Hello, thank you for your message. I read your bio, and maybe it's because Tiger, Tiger is my baby, and I appreciate an honest opinion to help me learn, but it felt like you really tore into me! :L
          I very much agree with your comment that Tiger, Tiger felt rushed. I have a bad habit of speeding through important parts of the plot, and I plan to go back and build upon my groundwork. 
          Maybe Lilith was insignificant, but I wanted a way to show that Alexis could be treated cruelly. Many of the other shifters and weres are there because the scientists had stolen others, and a pack recquires numbers. I needed to show interaction between Alexis and the pack members.
          The Rose issue I do, however, agree with mostly. I think that they could have had more time to bond (another rushed main part), but sometimes you meet people you instantly like and Alexis and Rose bonded over common problems of isolation and bullying. The friendship between Alexis, Camille and Sally wasn't as rushed, I don't think. People group togther in difficult situations. 
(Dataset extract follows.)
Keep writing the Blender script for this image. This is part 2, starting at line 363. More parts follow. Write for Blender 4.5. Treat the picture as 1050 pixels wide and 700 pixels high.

          The two points about Alexis and Alexander. One I agree with wholly, the other not as much. The point about the rushing: true. I hate the way I wrote their admitting their feelings, I desperately want to rewrite it soon. The bit about the love being a little unbelievable, I did explain in the story. My idea of mates I that there are so few shifters and weres, you are instantly signalled to the most compatible person possible. Therefore the perfect match for her is Alexander, so she is instantly "attracted".  I did put in the story that Alexis is very wary of him to begin with, despite them being mates, but warms to him and even Alexander isn't sure if it's real love or not.
          Some people were confused by the "pack ranking", I guess I forgot that people may not know about it. I'm sorry I didn't include a better description. Thank you for pointing it out and I will go back and add more explanation.